If I'm remembering correctly, this lawsuit references an older samsung phone that implemented slide to unlock in a slightly more apple-y way.
If Samsung distributes Android in their devices, they can be held responsible. Were companies not responsible for third-party products they distribute, Ford could include infringing patented Tesla technology in its products by buying from some disposable company like "12345678 Ltd." in China and claiming "well, they sold it to us; go after them".
Why do you want slide-to-unlock so badly? Doesn't swipe work just as well?
No one wants it. In fact as other posts mentioned both Google and Samsung (who ship different launchers on their devices -- they aren't the same code) moved to presumptively-non-infringing unlock mechanisms years ago. But the law suit was over the implementation as shipped when the suit was filed, obviously.

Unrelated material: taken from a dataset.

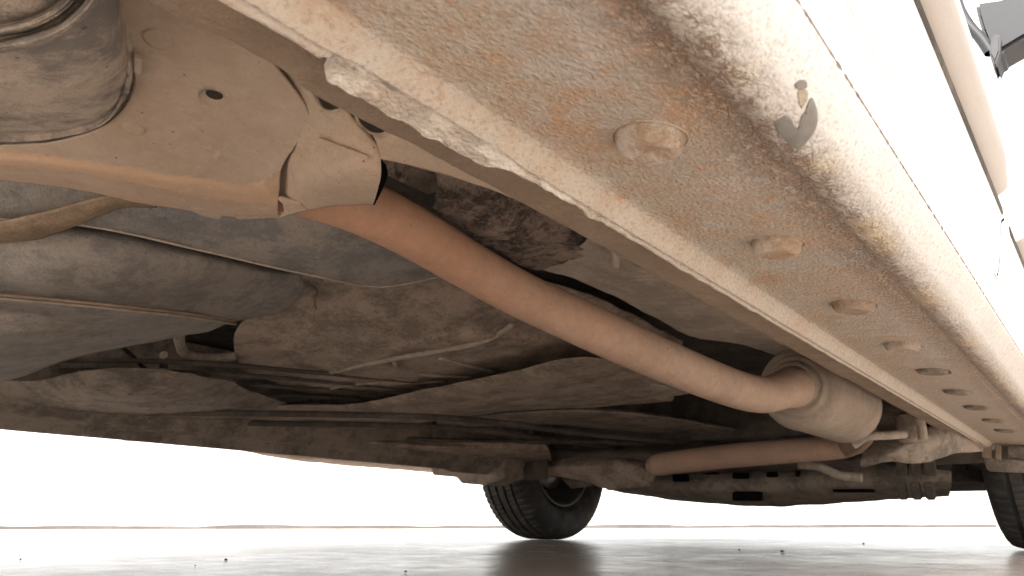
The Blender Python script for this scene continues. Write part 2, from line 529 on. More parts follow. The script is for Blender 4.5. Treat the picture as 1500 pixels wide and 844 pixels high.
# bare bright and blackened metal where the flange was struck (UV.x runs along the sill)
win = ramp(t, mth(t, 'DIVIDE', u_, .5), [(.30, 0), (.325, 1), (.70, 1), (.78, 0)])
edge = mth(t, 'MULTIPLY', win, ramp(t, mth(t, 'DIVIDE', vv, 10), [(.06, 1), (.115, 0)]))
sv = stretch(t, vec, (1, .45, 1))
fw_ = ramp(t, nz(t, sv, 70, 5, .6), [(.47, 0), (.56, 1)])
c = mixc(t, mth(t, 'MULTIPLY', mth(t, 'MULTIPLY', fw_, edge), .85), c, (.62, .58, .53))
fk = ramp(t, nz(t, stretch(t, vec, (1, .45, 1.3)), 95, 6, .65), [(.58, 0), (.63, 1)])
c = mixc(t, mth(t, 'MULTIPLY', mth(t, 'MULTIPLY', fk, edge), .85), c, (.17, .155, .15))
t.links.new(c, bs.inputs['Base Color'])
bump(t, bs, h, .75, .0024)
M['sill'] = m

# ground: damp trodden concrete
m, t, bs, vec = newmat('damp concrete')
n1 = nz(t, vec, 1.3, 8, .6)
n2 = nz(t, vec, 14, 9, .7)
c = mixc(t, ramp(t, n1, [(.35, 0), (.65, 1)]), (.49, .42, .365), (.56, .485, .425))
c = mixc(t, mth(t, 'MULTIPLY', ramp(t, n2, [(.46, 0), (.6, 1)]), .5), c, (.42, .35, .30))
t.links.new(c, bs.inputs['Base Color'])
t.links.new(ramp(t, mth(t, 'ADD', mth(t, 'MULTIPLY', n1, .6), mth(t, 'MULTIPLY', n2, .4)), [(.38, .20), (.62, .33)]), bs.inputs['Roughness'])
bs.inputs['Specular IOR Level'].default_value = .05
bump(t, bs, mth(t, 'ADD', nz(t, vec, 5, 6, .6), mth(t, 'MULTIPLY', nz(t, vec, 60, 5), .12)), .03, .010)
M['ground'] = m
M['ground_far'] = dusty('pale far concrete', (.56, .52, .47), (.60, .56, .51), (.45, .40, .36), 1.2, .3, 3, b=.2, bd=.003, speck=0, rough=.6)
M['edge'] = dusty('worn slab edge', (.12, .108, .098), (.15, .135, .125), (.08, .075, .07), 3, .4, 9, b=.5, bd=.004, speck=.2)
M['stone'] = plain('dark grit', (.06, .05, .045), .9, b=.6)

# ------------------------------------------------------------------ setting
def struct(o):
    o['kind'] = 'structure'
    return o
g = []
for i in range(120):
    a = i / 119
    y = -4 + 14 * a
    g.append([Vector((-9 + 15 * j / 90, y, .0016 * noise.fractal(Vector((-9 + 15 * j / 90, y, 0)) * 2.2, .8, 2, 3) - .0016)) for j in range(91)])
near = struct(add('ground', grid_mesh(g), M['ground']))
me = bpy.data.meshes.new('m')
me.from_pydata([(-900, -900, -.012), (900, -900, -.012), (900, 900, -.012), (-900, 900, -.012)], [], [(0, 1, 2, 3)])
struct(add('far_ground', me, M['ground_far']))
# low uneven step where the slab ends
A, B = P(-60, 775.5, 0), P(1460, 772.5, 0)
g = []
for i in range(160):
    q = A + (B - A) * (i / 159)
    k = .012 * noise.fractal(q * 3, 1, 2, 3)
    hgt = .020 + .014 * noise.fractal(q * 2.1 + Vector((7, 0, 0)), 1, 2, 3)
    n = Vector((B.y - A.y, A.x - B.x, 0)).normalized() * -1
    if n.dot(q) < 0: n = -n
    g.append([q + n * k + Vector((0, 0, -.01)), q + n * (k + .004) + Vector((0, 0, hgt)), q + n * (k + .5) + Vector((0, 0, hgt * .9)), q + n * (k + .52) + Vector((0, 0, -.02))])
struct(add('slab_edge', grid_mesh(g), M['edge'], angle=40))

# ------------------------------------------------------------------ the car
car = bpy.data.objects.new('white_car', None)
col.objects.link(car)
car['label'] = 'white car seen from beneath its rusty dusty sill, with exhaust pipe, muffler and two tyres'
car['category'] = 'car'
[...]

But if the patent was dumb, it should be held invalid regardless of current infringement. And it was. So I for one am cheering.

I think we've moved on. LG's "tap out a pattern to switch on and unlock" is fantastic.
For those wanting some context - this is the second lawsuit Apple filed against Samsung. Apple was seeking 2.5 Billion in compensation and a jury awarded them 128 Million. Samsung appealed the decision and the verdict was thrown out. Apple now must now compensate Samsung for its legal costs as well as pay millions in damages. So, Samsung has finally won round 2. Round 1, in which a judgement of 548 Million was awarded to Apple, is being appealed to the Supreme Court with Samsung's argument having the support of nearly all of the tech titans in Silicon Valley. The award of 548 Million to Apple has come under further scrutiny as a number of patents used in the first trial have have been invalidated by the USPTO.
The opinion is here: http://www.cafc.uscourts.gov/sites/default/files/opinions-or....

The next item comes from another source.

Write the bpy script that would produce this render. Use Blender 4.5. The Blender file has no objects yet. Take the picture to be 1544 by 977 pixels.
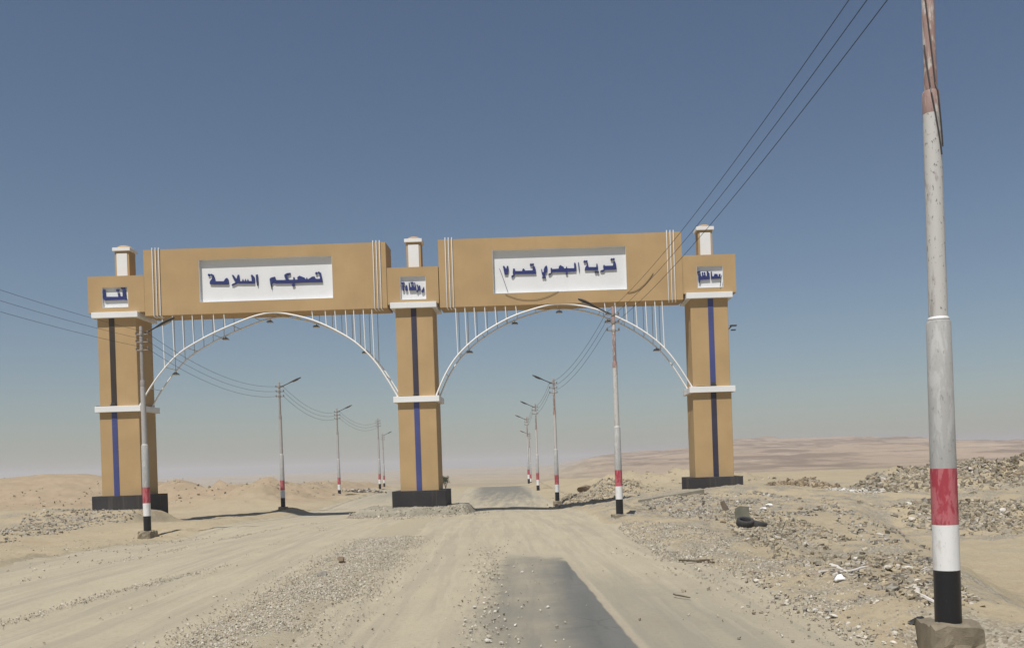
import bpy, bmesh, math, random
import numpy as np
from mathutils import Vector, Matrix
from mathutils.geometry import tessellate_polygon

# ------------------------------------------------------------------ camera, world, sun, exposure
SC = bpy.context.scene
COL = SC.collection
R = math.radians
ROLL = R(1.9)
FPX = 1400.0                     # focal length in pixels of a 1544 px wide picture
EYE = 2.2

cam = bpy.data.cameras.new("camera")
cam.sensor_width = 36.0
cam.lens = FPX / 1544 * 36.0
cam.shift_x = (772 - 823) / 1544
cam.shift_y = (701 - 488.5) / 1544
cam.clip_start = 0.1
cam.clip_end = 12000
camo = bpy.data.objects.new("camera", cam)
COL.objects.link(camo)
camo.location = (0, 0, EYE)
camo.rotation_euler = (R(90), ROLL, 0)
SC.camera = camo

SUN_EL, SUN_AZ = R(62), R(23)      # azimuth: to the left of straight behind the camera
world = bpy.data.worlds.new("World")
SC.world = world
world.use_nodes = True
wn = world.node_tree
bg = wn.nodes["Background"]
sky = wn.nodes.new("ShaderNodeTexSky")
sky.sky_type = 'NISHITA'
sky.sun_disc = False
sky.sun_elevation = SUN_EL
sky.sun_rotation = math.pi + SUN_AZ
sky.altitude = 100
sky.air_density = 1.0
sky.dust_density = 1.0
sky.ozone_density = 1.9
wn.links.new(sky.outputs[0], bg.inputs[0])
bg.inputs[1].default_value = 0.069

sun = bpy.data.lights.new("sun", 'SUN')
sun.energy = 4.6
sun.angle = R(0.5)
sun.color = (1.0, 0.965, 0.91)
suno = bpy.data.objects.new("sun", sun)
COL.objects.link(suno)
d = Vector((-math.sin(SUN_AZ) * math.cos(SUN_EL), -math.cos(SUN_AZ) * math.cos(SUN_EL), math.sin(SUN_EL)))
suno.rotation_euler = (R(90) - SUN_EL, 0, -SUN_AZ)
suno.location = (0, 0, 60)

SC.view_settings.view_transform = 'Standard'
SC.view_settings.look = 'None'
SC.view_settings.gamma = 1
SC.view_settings.exposure = 0.0
SC.render.engine = 'CYCLES'
SC.cycles.use_denoising = True
SC.cycles.max_bounces = 6
SC.cycles.volume_bounces = 1

rng = np.random.default_rng(7)
random.seed(5)

# ------------------------------------------------------------------ noise and terrain
_lat = rng.random((256, 256))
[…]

The original judgment involved five patents. They went down for different reasons.

1. Recognizing dates, etc, in documents and highlighting them. Found not infringed because the court construed "analyzer server" in the claims to require a separate server process, while Samsung implemented them in a shared library. The Court did not address validity.

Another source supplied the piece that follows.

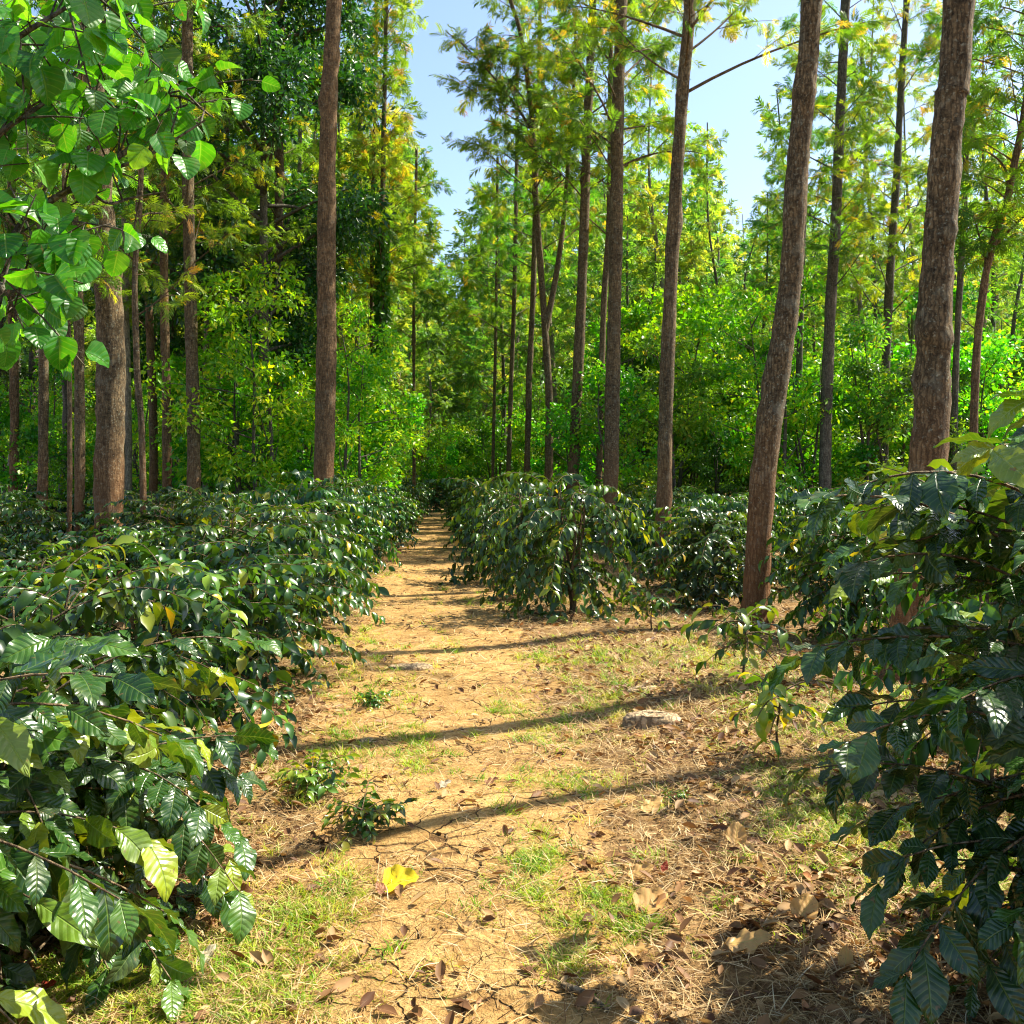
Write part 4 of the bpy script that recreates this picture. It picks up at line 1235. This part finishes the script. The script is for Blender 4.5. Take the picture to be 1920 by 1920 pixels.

2. Slide to unlock. Killed as obvious because two prior art references (one disclosing slide to unlock and another disclosing sliding an image along a path traced by the finger) were obvious to combine.

3. Keyboard auto correction. Killed as obvious in light of prior art disclosing an autocorrect UI.

4. Universal search. Found not infringed. Essentially, Apple's claims required the search to search the Internet, while Samsung's implementation only searched Internet data previously downloaded. The Court did not address validity.

5. Background synchronization. Found not infringed because Apple's claims recite a software component that synchronizes two databases in the background, while the corresponding component in Samsung's implementation causes something else to perform the synchronization. The Court did not address validity.